14. In sum, I think Mr Menzies will ‘go quietly’. But we must ensure that he feels that we have done our utmost for him and for Australia. If he felt that he was being put into a position which would make it appear to the Australian people that he had let them down then there would be trouble with possible repercussions on British public opinion. [ … ]

1 Documents 198 and 199.

2 Kennedy wrote: ‘I suspect that the critical time for you may come at the meeting of the Prime Ministers in September. As I estimate Harold Macmillan’s political problem, and your own prestige, I think your position may well be decisive in the United Kingdom. What you clearly support, the backbenchers are not likely to fight, and what you cannot honorably accept, England will have to reject. I think this great responsibility has fallen to the right man’ (John F. Kennedy Library: POF/111, Folder 22, Kennedy to Menzies, 2 August 1962).

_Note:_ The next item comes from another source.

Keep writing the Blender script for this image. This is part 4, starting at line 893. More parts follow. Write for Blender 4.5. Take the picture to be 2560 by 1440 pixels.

Some days later, Menzies received a similar message from US Ambassador William C. Battle, expressing his ‘respect for the skill and responsibility with which the Australian Government has been advancing its interests with the UK and the Six’. Battle’s phrasing was somewhat more coercive: ‘We trust that Australia’s balanced approach and the statesmanlike position that the Australian Government is taking will set the tone for the important Prime Ministers’ Meeting in September’ (NAA: A1209/125 1961/1203 part I, Battle to Menzies, 6 August 1962).

3 Edward Noel ‘Nick’ Larmour, Counsellor, British High Commission, Canberra, 1961–64.

4 British political broadcaster and commentator.

5 Conservative Member for Worcester.